Elite cycling often aspires to be compared to F1 motor racing, but in terms of safety measures, it is light years behind.

After the black weekend at Imola in 1994, motor sport had an epiphany, and worked hard to improve its safety record.

There are parallels in the development of both sports. In motor racing, as in cycling, technology, incentivization and athlete skill and expertise all combined to make racing much faster and more risk-laden.

Professional bike racing, though, due to its lack of protection for the participants and the volatility of racing on the open road, is even more dangerous than motorsport. Stage races, particularly, are a health and safety nightmare.

How much has truly changed in cycling?

Wouter Weylandt
Wouter Weylandt was killed during the 2011 Giro d’Italia. (Photo: im de Waele/Corbis via Getty Images)

While F1 racing has made huge strides in safety since Senna’s death some 30 years ago, it’s reasonable to ask how much has changed in cycling.

That’s because tragically, the fatalities keep happening.

From Fabio Casartelli in 1995 to Wouter Weylandt in 2011, from Gino Mäder in June last year, to André Drege, just three months ago. And now Furrer, dead at 18, in the most horrendous of circumstances.

But are we just to accept the occasional fatality as inevitable? Are the riders and their families supposed to accept this level of risk?

Are we, the consumers of cycling, all supposed to think that, in the case of Furrer, there was nothing more — nothing at all — that could have been done ?

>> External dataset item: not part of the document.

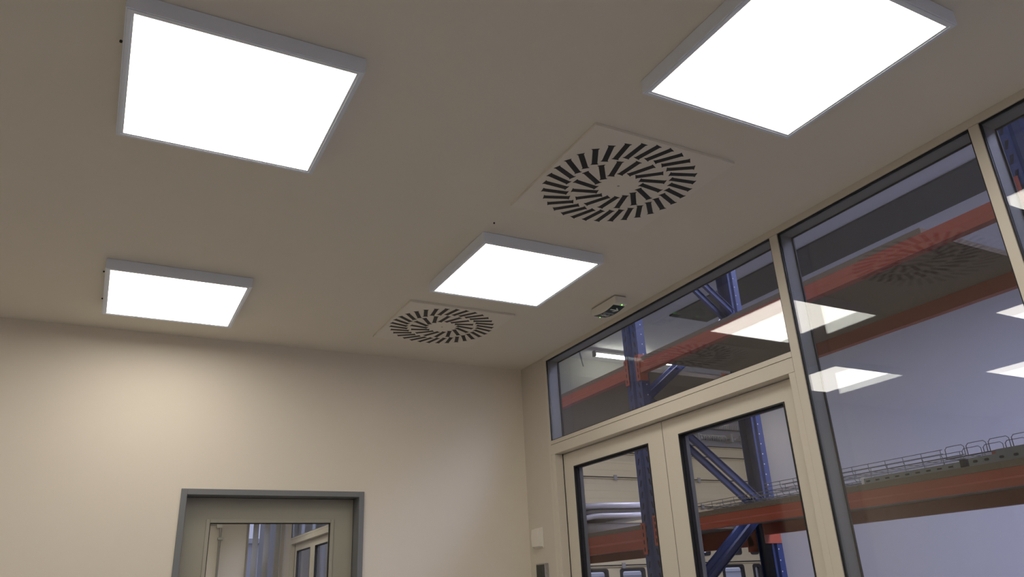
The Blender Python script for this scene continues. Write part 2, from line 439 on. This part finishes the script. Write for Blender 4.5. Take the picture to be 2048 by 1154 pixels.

The finger-pointing currently going on in the aftermath of Furrer’s death will not solve the problem. The key question is first, could the crash have been prevented or at least, mitigated, and secondly, could her young life have been saved through better course design and greater use of in-race technology.

An investigation into her death that will explore all of these issues, is ongoing, but pause and ask yourself this: how, during the UCI world championships, can a rider simply disappear for an estimated 90 minutes, mid-race, and not be missed?

Time to shake free of cycling’s traditions

Riders at this summer’s Tour de France pay tribute to tribute to André Drege of Norway, who died in a crash during the 73rd Tour of Austria in July. (Photo: Tim de Waele/Getty Images)

Yet there still remains a cultural resistance to fully implementing all the available measures in safety.

The purists long resisted helmet use, just as they still resist race radios for outdated reasons, even though, as racing gets more dangerous, radios are an essential safety tool. GPS tracking is sometimes used, but limited in its implementation; the arguments for both being absent from races have now been completely overtaken by events.

Then there is the old school thinking, still voiced, that, because cycling is dangerous, we must tacitly accept the occasional tragedy.

Crashes are part of the sport, we are told, which while true, does not mean that regular fatalities have to be accepted. It is an argument too, that lets too many race organizers off the hook. This culture must end.

Speaking after Furrer’s death, UCI president David Lappartient aligned himself with that way of thinking, repeating his “50 percent of crashes happen because of bad behavior” line during a press conference. That comment has already riled many leading riders this season, including Geraint Thomas of Ineos Grenadiers.

“Lappartient needs to focus more on the 50 percent that he can affect,” Thomas said earlier this year. “That means 50 percent is still down to him and organizers to do everything they can.”

Lappartient had also said that “we are not in a football stadium, something closed, where the risk is really limited. We are on open roads.”

This is not true. While the UCI world championships, supposedly the blue riband event in one day racing, are — like WorldTour races — on public roads, they take place in a protected environment, on closed roads, and are subject to agreed safety measures.

And when it comes to reckless riding — Lappartient’s “bad behavior” — the UCI declined to sanction Matthieu van der Poel for endangering spectators, himself — and potentially other riders — by jumping onto the pavement during the men’s road race.

Remember Filip Maciejuk?

He jumped across the gutter and back into the peloton in the 2023 Tour of Flanders, causing a mass pile-up. The UCI disqualified him and also issued him with a 30-day-ban.

“It is strictly prohibited for riders to use sidewalks, lanes or cycle paths that do not form part of the course,” the UCI said.

Why no sanction for Van der Poel then? Talk about mixed messaging.

Past-due for real change

Furrer
Police say they’re trying to determine the time line in Furrer’s death. (Photo: FABRICE COFFRINI/AFP via Getty Images)

“You don’t ride a bike to die,” David Lappartient said in Zürich.

On that point, he’s obviously correct. But he also needs to confront that fact that it keeps happening.

In the aftermath of Mäder’s death, the UCI assembled the SafeR initiative in 2023, with participation from riders, race organizers and teams. Several rule changes were brought in and safety measures tightened, with more signage, padding, and even “yellow cards” being brandished for risky behavior.

However, according to procyclingstats.com, the 2024 season already has the highest number of significant injuries — 298 — since records started a decade ago, and, after SafeR CEO Jaap Van Hulten was ousted by fellow stakeholders in the spring, some say the group’s become overly politicized and is not doing enough.

It’s now at the door of every promoter, every race organizer, every governing body, making money from the sport, to acknowledge that current prevention and safety measures have failed.

The sport is getting faster and more dangerous every year. Some of the issues are practical, some financial, while others are cultural.

But serial safety failures now oblige all race organizers to collaborate fully with the teams and riders, to agree heightened safety criteria, to minimize the prospect of further fatalities.

If that means that some races are lost because they are unable to commit to those new criteria, then so be it.